From Wikipedia, the free encyclopedia

When editing or creating an article of any type, editors are expected to abide by Wikipedia's core content policies. Original research is not allowed, anything challenged or likely to be challenged needs an inline citation to a reliable source, and all articles must be written from a neutral point of view.

These policies may not in themselves be sufficient to guarantee that an article won't contain mistakes or misleading statements. To prevent errors, the following suggestions may be helpful:

  • Check non-trivial statements you intend to insert into an article. Determine whether your statement could be invalid under some circumstances. To find out, you may need to study the entire source in which the statement is made, or look in other sources. The validity of a statement made on some particular page of a technical book may well rely upon necessary conditions mentioned many pages earlier, or even in another source. If you find that the statement is valid only within a specific context, you may have to include that context in the article.
  • If you make edits to an existing article, which you have checked as described in the previous point, you may find that a statement you want to insert disagrees with other statements made in the same article. It may be that the conflicting statements are true under some conditions that are not explicitly mentioned in the article. Any apparent conflicts or seemingly confusing issues should be explained by citing reliable sources.
  • If you find yourself in a dispute with other editors about a technical point, try to avoid working the issues out from "first principles" on the Talk page. Original research on Talk pages is not disallowed, but it should be kept to a minimum, because talk pages are there to discuss how to improve the article, not for a general debate on the subject matter. Refer in the article to reliable sources and note any conflicts between their views. Be careful that you don't inadvertently violate WP:SYNTH—the rule against doing a new synthesis of material.
  • Assume from the outset that multiple meanings of technical terms are likely to occur, whether or not you are aware of them, so search for meanings proposed by other editors, rather than searching only to back up your own understanding.
  • Realize that different approaches or explanatory models are often all correct, and different readers will find different explanations useful. Don't delete existing explanations just because they use a different model; add your explanation to the article, so long as it is carefully sourced.
  • Although copyright might prevent the treatment of a series of examples from being copied from a textbook verbatim, nonetheless, choosing an example that has also been used in published works (and incorporating an inline citation to such a work) greatly helps any other editor to verify that part of the article content. (Always remember that unsourced material may be challenged and removed. It is not necessary to synthesise completely novel examples, nor to invent original approaches for explaining a topic, and attempting to do so is less likely to produce a trustworthy and widely useful article.)
  • Don't presume to have the WP:TRUTH. (Anyone versed in philosophy of science has automatic reason to doubt you anyway.) Assuming that you are right gets in the way of engaging collaboratively at the talk page. Claims of personal expertise are generally useless here also, since we will not be verifying your identity. Instead, try to find (or create externally) a reliable source to support the material you want to include.
  • Don't try proving your novel theories on talk pages. Remember, there is no WP:DEADLINE; we will give your original work WP:DUE weight in the article after you have succeeded in having it published elsewhere.

Also see

From Wikipedia, the free encyclopedia

When editing or creating an article of any type, editors are expected to abide by Wikipedia's core content policies. Original research is not allowed, anything challenged or likely to be challenged needs an inline citation to a reliable source, and all articles must be written from a neutral point of view.

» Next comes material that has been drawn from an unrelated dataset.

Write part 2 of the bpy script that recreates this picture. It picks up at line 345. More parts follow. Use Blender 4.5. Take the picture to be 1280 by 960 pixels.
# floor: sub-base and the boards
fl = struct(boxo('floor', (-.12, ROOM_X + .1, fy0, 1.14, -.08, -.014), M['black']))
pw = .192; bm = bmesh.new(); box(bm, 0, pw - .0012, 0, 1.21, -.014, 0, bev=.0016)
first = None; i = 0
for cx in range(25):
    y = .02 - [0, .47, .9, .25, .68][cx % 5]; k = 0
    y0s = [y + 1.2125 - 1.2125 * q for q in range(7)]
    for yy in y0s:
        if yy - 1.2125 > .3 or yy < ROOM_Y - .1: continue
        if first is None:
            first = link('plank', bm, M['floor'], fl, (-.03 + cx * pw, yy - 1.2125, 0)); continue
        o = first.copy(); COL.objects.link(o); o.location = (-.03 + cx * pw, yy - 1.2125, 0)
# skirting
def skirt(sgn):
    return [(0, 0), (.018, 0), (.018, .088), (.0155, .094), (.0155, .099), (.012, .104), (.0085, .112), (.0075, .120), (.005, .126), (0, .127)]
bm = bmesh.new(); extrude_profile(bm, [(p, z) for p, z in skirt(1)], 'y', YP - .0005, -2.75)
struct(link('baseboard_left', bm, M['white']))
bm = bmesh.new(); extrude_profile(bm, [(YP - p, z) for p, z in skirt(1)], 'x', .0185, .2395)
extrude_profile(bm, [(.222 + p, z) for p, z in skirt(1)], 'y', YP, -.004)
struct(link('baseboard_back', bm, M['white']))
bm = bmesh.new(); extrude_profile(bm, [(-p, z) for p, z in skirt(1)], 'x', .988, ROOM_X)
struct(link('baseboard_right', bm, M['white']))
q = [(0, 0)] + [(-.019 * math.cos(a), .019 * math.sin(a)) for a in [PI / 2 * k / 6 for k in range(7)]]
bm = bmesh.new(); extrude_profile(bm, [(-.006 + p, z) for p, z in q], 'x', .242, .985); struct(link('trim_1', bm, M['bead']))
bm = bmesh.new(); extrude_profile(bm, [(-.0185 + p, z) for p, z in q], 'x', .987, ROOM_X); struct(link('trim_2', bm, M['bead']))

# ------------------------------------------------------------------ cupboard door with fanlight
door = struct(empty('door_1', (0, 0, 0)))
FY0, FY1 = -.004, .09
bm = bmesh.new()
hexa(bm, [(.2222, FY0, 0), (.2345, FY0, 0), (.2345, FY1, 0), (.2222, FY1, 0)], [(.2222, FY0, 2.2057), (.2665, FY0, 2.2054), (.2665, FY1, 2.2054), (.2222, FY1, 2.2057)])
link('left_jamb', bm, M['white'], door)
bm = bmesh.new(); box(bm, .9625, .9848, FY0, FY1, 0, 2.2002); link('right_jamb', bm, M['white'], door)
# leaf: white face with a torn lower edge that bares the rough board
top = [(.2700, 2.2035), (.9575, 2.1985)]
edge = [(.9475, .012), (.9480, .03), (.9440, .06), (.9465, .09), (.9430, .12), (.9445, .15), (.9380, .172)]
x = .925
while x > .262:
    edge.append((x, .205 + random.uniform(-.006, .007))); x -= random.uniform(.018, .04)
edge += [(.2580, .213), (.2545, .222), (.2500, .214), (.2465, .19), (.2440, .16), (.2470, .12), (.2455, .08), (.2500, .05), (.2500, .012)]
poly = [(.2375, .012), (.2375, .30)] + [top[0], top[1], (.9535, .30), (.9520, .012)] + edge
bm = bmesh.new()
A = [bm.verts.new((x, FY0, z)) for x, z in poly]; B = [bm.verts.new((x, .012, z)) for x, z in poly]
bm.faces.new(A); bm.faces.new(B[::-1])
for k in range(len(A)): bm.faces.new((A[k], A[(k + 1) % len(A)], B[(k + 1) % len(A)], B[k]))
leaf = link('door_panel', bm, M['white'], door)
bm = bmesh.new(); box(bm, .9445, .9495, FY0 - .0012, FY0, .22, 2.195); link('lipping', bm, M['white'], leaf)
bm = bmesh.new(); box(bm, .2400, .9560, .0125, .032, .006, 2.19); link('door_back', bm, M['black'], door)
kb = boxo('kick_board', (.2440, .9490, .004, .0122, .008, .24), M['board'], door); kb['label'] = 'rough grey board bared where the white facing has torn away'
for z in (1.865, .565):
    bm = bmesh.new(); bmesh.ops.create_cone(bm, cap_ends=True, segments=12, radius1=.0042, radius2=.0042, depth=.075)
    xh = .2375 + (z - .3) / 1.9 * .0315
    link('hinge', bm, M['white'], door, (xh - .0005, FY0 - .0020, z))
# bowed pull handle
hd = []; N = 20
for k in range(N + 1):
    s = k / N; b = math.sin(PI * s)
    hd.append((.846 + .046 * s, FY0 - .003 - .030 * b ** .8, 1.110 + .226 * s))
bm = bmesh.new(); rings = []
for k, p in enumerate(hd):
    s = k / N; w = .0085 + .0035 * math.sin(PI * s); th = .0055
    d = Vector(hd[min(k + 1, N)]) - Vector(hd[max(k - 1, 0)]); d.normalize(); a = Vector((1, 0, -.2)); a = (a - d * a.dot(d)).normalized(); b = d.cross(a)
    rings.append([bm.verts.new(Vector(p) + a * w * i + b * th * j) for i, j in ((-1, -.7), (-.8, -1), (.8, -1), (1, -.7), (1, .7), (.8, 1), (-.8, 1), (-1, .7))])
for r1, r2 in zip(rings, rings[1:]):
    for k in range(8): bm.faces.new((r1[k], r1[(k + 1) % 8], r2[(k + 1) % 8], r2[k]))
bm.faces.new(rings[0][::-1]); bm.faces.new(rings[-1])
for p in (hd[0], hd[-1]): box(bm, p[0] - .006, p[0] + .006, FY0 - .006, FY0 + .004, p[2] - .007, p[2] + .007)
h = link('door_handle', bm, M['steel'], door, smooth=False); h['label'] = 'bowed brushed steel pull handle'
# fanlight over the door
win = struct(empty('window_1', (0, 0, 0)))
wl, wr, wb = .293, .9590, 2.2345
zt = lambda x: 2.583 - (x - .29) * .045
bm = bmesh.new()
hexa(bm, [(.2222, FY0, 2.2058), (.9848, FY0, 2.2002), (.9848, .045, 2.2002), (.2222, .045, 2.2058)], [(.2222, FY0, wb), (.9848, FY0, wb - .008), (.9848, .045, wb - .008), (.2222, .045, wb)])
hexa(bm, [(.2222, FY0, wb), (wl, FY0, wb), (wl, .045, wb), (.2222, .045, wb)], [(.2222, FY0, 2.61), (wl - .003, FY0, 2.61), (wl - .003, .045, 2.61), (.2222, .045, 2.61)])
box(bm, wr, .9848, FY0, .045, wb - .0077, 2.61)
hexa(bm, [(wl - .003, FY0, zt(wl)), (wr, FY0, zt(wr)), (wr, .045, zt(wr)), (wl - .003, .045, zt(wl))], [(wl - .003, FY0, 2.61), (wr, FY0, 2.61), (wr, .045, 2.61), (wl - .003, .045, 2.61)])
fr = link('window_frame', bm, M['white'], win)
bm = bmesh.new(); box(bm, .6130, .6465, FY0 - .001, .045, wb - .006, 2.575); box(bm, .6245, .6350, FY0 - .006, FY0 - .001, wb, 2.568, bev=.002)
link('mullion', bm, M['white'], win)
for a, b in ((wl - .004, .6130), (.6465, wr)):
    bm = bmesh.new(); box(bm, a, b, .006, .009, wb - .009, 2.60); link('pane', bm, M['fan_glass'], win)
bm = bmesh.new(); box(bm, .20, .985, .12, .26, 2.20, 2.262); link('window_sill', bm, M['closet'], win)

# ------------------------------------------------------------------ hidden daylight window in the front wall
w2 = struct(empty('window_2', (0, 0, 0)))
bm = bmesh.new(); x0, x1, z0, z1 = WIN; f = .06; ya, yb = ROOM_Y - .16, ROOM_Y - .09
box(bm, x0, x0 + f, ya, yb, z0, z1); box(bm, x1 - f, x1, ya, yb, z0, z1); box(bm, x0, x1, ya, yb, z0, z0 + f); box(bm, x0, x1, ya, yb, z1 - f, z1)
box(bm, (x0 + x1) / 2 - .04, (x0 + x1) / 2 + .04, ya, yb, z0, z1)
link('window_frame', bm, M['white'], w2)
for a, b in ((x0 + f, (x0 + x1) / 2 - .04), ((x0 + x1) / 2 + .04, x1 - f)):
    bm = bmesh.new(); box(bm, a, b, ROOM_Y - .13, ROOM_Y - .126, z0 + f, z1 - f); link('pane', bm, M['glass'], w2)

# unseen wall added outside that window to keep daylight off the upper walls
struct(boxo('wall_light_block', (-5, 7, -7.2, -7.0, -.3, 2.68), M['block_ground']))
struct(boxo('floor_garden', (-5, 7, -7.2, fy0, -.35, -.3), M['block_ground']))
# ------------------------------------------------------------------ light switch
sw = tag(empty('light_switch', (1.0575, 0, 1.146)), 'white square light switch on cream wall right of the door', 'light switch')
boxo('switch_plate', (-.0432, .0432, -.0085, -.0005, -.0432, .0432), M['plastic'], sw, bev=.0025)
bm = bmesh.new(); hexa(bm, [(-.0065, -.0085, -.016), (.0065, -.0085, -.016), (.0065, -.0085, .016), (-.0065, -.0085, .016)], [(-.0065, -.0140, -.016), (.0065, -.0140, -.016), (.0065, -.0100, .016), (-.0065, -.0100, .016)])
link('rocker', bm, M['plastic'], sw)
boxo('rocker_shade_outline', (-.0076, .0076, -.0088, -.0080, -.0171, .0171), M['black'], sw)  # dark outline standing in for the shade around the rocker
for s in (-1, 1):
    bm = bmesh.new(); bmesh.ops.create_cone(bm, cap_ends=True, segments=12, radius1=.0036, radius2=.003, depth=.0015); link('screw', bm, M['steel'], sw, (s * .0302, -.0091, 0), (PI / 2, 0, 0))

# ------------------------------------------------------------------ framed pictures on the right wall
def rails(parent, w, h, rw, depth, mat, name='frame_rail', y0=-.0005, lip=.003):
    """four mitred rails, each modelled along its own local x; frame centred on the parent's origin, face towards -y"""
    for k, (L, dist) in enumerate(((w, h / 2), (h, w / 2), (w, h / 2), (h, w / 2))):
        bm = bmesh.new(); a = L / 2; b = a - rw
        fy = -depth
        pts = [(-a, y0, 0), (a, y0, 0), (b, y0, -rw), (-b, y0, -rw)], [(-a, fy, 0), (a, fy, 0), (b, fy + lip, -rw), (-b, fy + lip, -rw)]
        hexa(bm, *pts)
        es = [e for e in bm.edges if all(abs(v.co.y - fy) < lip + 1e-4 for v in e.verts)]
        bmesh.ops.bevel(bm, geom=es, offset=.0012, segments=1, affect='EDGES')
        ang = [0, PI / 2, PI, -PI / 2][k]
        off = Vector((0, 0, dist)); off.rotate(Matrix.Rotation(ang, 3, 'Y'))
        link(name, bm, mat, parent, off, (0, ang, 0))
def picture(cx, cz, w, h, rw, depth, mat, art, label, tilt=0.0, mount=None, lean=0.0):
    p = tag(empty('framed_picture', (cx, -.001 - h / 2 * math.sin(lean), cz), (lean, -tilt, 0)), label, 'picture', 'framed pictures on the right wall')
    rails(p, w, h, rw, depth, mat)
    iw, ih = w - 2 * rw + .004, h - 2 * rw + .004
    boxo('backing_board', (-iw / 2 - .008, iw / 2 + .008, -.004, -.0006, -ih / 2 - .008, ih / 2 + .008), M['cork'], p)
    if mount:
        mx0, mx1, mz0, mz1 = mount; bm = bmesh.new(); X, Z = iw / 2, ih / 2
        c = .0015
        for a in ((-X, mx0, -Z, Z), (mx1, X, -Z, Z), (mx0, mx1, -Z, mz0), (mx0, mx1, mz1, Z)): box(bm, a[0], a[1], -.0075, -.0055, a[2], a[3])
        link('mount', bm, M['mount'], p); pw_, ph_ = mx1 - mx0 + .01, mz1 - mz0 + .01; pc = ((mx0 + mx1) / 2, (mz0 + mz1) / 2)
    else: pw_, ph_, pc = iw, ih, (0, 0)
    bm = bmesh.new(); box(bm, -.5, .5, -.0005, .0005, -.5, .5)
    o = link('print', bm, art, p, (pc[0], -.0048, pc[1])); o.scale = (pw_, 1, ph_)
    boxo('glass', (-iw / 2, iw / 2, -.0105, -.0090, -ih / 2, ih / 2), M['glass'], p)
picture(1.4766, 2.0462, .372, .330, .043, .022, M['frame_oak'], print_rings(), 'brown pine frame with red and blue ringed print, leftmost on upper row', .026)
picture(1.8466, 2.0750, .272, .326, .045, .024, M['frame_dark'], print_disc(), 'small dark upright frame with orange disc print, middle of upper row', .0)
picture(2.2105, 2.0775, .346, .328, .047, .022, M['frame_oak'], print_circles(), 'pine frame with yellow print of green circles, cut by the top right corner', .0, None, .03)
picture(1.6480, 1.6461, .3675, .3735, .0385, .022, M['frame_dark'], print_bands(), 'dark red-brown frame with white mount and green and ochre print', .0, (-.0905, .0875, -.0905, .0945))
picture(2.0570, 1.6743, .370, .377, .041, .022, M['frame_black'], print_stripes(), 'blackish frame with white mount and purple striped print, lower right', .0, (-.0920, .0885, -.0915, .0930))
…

These policies may not in themselves be sufficient to guarantee that an article won't contain mistakes or misleading statements. To prevent errors, the following suggestions may be helpful:

  • Check non-trivial statements you intend to insert into an article. Determine whether your statement could be invalid under some circumstances. To find out, you may need to study the entire source in which the statement is made, or look in other sources. The validity of a statement made on some particular page of a technical book may well rely upon necessary conditions mentioned many pages earlier, or even in another source. If you find that the statement is valid only within a specific context, you may have to include that context in the article.
  • If you make edits to an existing article, which you have checked as described in the previous point, you may find that a statement you want to insert disagrees with other statements made in the same article. It may be that the conflicting statements are true under some conditions that are not explicitly mentioned in the article. Any apparent conflicts or seemingly confusing issues should be explained by citing reliable sources.
  • If you find yourself in a dispute with other editors about a technical point, try to avoid working the issues out from "first principles" on the Talk page. Original research on Talk pages is not disallowed, but it should be kept to a minimum, because talk pages are there to discuss how to improve the article, not for a general debate on the subject matter. Refer in the article to reliable sources and note any conflicts between their views. Be careful that you don't inadvertently violate WP:SYNTH—the rule against doing a new synthesis of material.
  • Assume from the outset that multiple meanings of technical terms are likely to occur, whether or not you are aware of them, so search for meanings proposed by other editors, rather than searching only to back up your own understanding.
  • Realize that different approaches or explanatory models are often all correct, and different readers will find different explanations useful. Don't delete existing explanations just because they use a different model; add your explanation to the article, so long as it is carefully sourced.
  • Although copyright might prevent the treatment of a series of examples from being copied from a textbook verbatim, nonetheless, choosing an example that has also been used in published works (and incorporating an inline citation to such a work) greatly helps any other editor to verify that part of the article content. (Always remember that unsourced material may be challenged and removed. It is not necessary to synthesise completely novel examples, nor to invent original approaches for explaining a topic, and attempting to do so is less likely to produce a trustworthy and widely useful article.)
  • Don't presume to have the WP:TRUTH. (Anyone versed in philosophy of science has automatic reason to doubt you anyway.) Assuming that you are right gets in the way of engaging collaboratively at the talk page. Claims of personal expertise are generally useless here also, since we will not be verifying your identity. Instead, try to find (or create externally) a reliable source to support the material you want to include.
  • Don't try proving your novel theories on talk pages. Remember, there is no WP:DEADLINE; we will give your original work WP:DUE weight in the article after you have succeeded in having it published elsewhere.